═══ Collected material

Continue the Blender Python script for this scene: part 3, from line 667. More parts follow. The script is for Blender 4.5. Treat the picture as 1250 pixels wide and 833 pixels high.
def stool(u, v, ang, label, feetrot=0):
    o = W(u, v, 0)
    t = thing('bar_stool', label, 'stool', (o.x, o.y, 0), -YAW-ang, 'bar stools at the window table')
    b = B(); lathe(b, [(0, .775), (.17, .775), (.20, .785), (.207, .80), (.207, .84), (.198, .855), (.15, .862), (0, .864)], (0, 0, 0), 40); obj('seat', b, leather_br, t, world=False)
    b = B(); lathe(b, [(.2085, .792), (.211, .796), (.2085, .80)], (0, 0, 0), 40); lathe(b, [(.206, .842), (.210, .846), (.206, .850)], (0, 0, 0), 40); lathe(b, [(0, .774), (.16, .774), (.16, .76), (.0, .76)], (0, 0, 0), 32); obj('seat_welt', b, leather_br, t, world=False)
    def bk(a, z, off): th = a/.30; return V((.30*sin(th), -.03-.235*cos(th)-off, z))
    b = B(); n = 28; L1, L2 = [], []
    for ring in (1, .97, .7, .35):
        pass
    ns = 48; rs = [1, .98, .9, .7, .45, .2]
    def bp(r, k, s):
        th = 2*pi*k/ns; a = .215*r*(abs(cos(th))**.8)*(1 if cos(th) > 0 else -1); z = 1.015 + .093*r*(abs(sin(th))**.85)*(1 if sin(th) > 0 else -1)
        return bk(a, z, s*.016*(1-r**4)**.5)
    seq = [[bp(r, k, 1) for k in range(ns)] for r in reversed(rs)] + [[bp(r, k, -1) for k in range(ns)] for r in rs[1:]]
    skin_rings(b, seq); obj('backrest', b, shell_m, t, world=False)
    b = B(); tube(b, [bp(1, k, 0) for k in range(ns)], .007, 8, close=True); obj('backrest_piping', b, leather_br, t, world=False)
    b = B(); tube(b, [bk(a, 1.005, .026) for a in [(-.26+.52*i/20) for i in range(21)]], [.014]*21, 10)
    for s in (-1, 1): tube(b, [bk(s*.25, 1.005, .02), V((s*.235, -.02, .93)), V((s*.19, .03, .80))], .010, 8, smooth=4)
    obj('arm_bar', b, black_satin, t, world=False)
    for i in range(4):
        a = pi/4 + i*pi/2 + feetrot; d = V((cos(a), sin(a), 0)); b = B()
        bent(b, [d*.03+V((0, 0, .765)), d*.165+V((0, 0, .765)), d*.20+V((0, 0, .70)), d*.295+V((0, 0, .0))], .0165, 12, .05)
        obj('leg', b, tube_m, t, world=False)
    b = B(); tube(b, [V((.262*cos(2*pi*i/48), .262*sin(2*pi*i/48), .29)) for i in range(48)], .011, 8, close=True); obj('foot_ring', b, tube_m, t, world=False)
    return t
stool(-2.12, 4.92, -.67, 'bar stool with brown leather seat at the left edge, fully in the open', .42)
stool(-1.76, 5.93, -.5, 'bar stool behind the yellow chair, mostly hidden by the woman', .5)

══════

**Aim**
Copy every line exactly. Leave nothing out.

**Finished task**
Continue the Blender Python script for this scene: part 3, from line 667. More parts follow. The script is for Blender 4.5. Treat the picture as 1250 pixels wide and 833 pixels high.
def stool(u, v, ang, label, feetrot=0):
    o = W(u, v, 0)
    t = thing('bar_stool', label, 'stool', (o.x, o.y, 0), -YAW-ang, 'bar stools at the window table')
    b = B(); lathe(b, [(0, .775), (.17, .775), (.20, .785), (.207, .80), (.207, .84), (.198, .855), (.15, .862), (0, .864)], (0, 0, 0), 40); obj('seat', b, leather_br, t, world=False)
    b = B(); lathe(b, [(.2085, .792), (.211, .796), (.2085, .80)], (0, 0, 0), 40); lathe(b, [(.206, .842), (.210, .846), (.206, .850)], (0, 0, 0), 40); lathe(b, [(0, .774), (.16, .774), (.16, .76), (.0, .76)], (0, 0, 0), 32); obj('seat_welt', b, leather_br, t, world=False)
    def bk(a, z, off): th = a/.30; return V((.30*sin(th), -.03-.235*cos(th)-off, z))
    b = B(); n = 28; L1, L2 = [], []
    for ring in (1, .97, .7, .35):
        pass
    ns = 48; rs = [1, .98, .9, .7, .45, .2]
    def bp(r, k, s):
        th = 2*pi*k/ns; a = .215*r*(abs(cos(th))**.8)*(1 if cos(th) > 0 else -1); z = 1.015 + .093*r*(abs(sin(th))**.85)*(1 if sin(th) > 0 else -1)
        return bk(a, z, s*.016*(1-r**4)**.5)
    seq = [[bp(r, k, 1) for k in range(ns)] for r in reversed(rs)] + [[bp(r, k, -1) for k in range(ns)] for r in rs[1:]]
    skin_rings(b, seq); obj('backrest', b, shell_m, t, world=False)
    b = B(); tube(b, [bp(1, k, 0) for k in range(ns)], .007, 8, close=True); obj('backrest_piping', b, leather_br, t, world=False)
    b = B(); tube(b, [bk(a, 1.005, .026) for a in [(-.26+.52*i/20) for i in range(21)]], [.014]*21, 10)
    for s in (-1, 1): tube(b, [bk(s*.25, 1.005, .02), V((s*.235, -.02, .93)), V((s*.19, .03, .80))], .010, 8, smooth=4)
    obj('arm_bar', b, black_satin, t, world=False)
    for i in range(4):
        a = pi/4 + i*pi/2 + feetrot; d = V((cos(a), sin(a), 0)); b = B()
        bent(b, [d*.03+V((0, 0, .765)), d*.165+V((0, 0, .765)), d*.20+V((0, 0, .70)), d*.295+V((0, 0, .0))], .0165, 12, .05)
        obj('leg', b, tube_m, t, world=False)
    b = B(); tube(b, [V((.262*cos(2*pi*i/48), .262*sin(2*pi*i/48), .29)) for i in range(48)], .011, 8, close=True); obj('foot_ring', b, tube_m, t, world=False)
    return t
stool(-2.12, 4.92, -.67, 'bar stool with brown leather seat at the left edge, fully in the open', .42)
stool(-1.76, 5.93, -.5, 'bar stool behind the yellow chair, mostly hidden by the woman', .5)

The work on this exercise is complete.